Pull out every line below holding the word "scene".
* BEGIN *
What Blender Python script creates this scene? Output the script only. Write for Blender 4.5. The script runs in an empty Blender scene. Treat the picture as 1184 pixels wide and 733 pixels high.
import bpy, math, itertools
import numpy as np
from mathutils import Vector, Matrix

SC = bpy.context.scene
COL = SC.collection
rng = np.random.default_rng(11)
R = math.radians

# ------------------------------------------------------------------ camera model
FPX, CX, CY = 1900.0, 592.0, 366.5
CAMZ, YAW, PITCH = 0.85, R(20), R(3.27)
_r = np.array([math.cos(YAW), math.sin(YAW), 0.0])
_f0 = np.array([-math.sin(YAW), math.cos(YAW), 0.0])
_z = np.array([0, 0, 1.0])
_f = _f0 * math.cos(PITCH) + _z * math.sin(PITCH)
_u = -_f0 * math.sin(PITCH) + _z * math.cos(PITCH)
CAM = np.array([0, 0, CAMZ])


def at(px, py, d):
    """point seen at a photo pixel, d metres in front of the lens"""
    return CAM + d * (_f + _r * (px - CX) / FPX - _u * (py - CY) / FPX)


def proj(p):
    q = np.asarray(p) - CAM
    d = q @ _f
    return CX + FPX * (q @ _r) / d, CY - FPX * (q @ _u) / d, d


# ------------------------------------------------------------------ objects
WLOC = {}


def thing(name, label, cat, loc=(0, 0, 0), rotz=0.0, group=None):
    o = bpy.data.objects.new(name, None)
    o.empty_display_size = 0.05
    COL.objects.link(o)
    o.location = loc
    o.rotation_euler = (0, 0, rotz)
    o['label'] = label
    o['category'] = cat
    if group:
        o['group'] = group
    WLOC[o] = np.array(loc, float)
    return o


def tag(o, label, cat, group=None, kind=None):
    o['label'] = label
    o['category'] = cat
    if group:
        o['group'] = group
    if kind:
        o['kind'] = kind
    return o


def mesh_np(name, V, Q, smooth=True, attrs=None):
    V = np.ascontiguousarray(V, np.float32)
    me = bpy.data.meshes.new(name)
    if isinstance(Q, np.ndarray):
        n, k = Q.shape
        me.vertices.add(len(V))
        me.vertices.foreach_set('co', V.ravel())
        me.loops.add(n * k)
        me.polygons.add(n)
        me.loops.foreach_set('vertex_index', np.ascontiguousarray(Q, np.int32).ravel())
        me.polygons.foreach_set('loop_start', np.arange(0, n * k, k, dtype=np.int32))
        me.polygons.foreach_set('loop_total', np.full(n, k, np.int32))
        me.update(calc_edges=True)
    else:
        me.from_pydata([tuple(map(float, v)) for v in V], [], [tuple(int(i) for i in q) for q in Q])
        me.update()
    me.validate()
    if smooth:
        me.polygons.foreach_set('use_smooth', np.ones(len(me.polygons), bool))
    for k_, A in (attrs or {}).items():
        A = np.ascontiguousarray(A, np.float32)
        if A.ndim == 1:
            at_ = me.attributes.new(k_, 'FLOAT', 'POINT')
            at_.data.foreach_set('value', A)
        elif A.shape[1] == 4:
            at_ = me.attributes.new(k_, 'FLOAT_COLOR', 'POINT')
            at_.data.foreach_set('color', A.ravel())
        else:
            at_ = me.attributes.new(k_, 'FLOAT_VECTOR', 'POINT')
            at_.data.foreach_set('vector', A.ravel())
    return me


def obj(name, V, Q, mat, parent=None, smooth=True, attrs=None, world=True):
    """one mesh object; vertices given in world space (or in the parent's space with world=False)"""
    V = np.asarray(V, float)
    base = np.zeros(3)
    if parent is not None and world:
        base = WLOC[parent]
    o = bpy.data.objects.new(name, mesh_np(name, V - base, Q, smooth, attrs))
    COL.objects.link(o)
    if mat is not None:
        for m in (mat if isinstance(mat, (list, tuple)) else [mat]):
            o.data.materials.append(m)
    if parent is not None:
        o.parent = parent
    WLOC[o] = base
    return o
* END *
Written reply:
What Blender Python script creates this scene? Output the script only. Write for Blender 4.5. The script runs in an empty Blender scene. Treat the picture as 1184 pixels wide and 733 pixels high.
SC = bpy.context.scene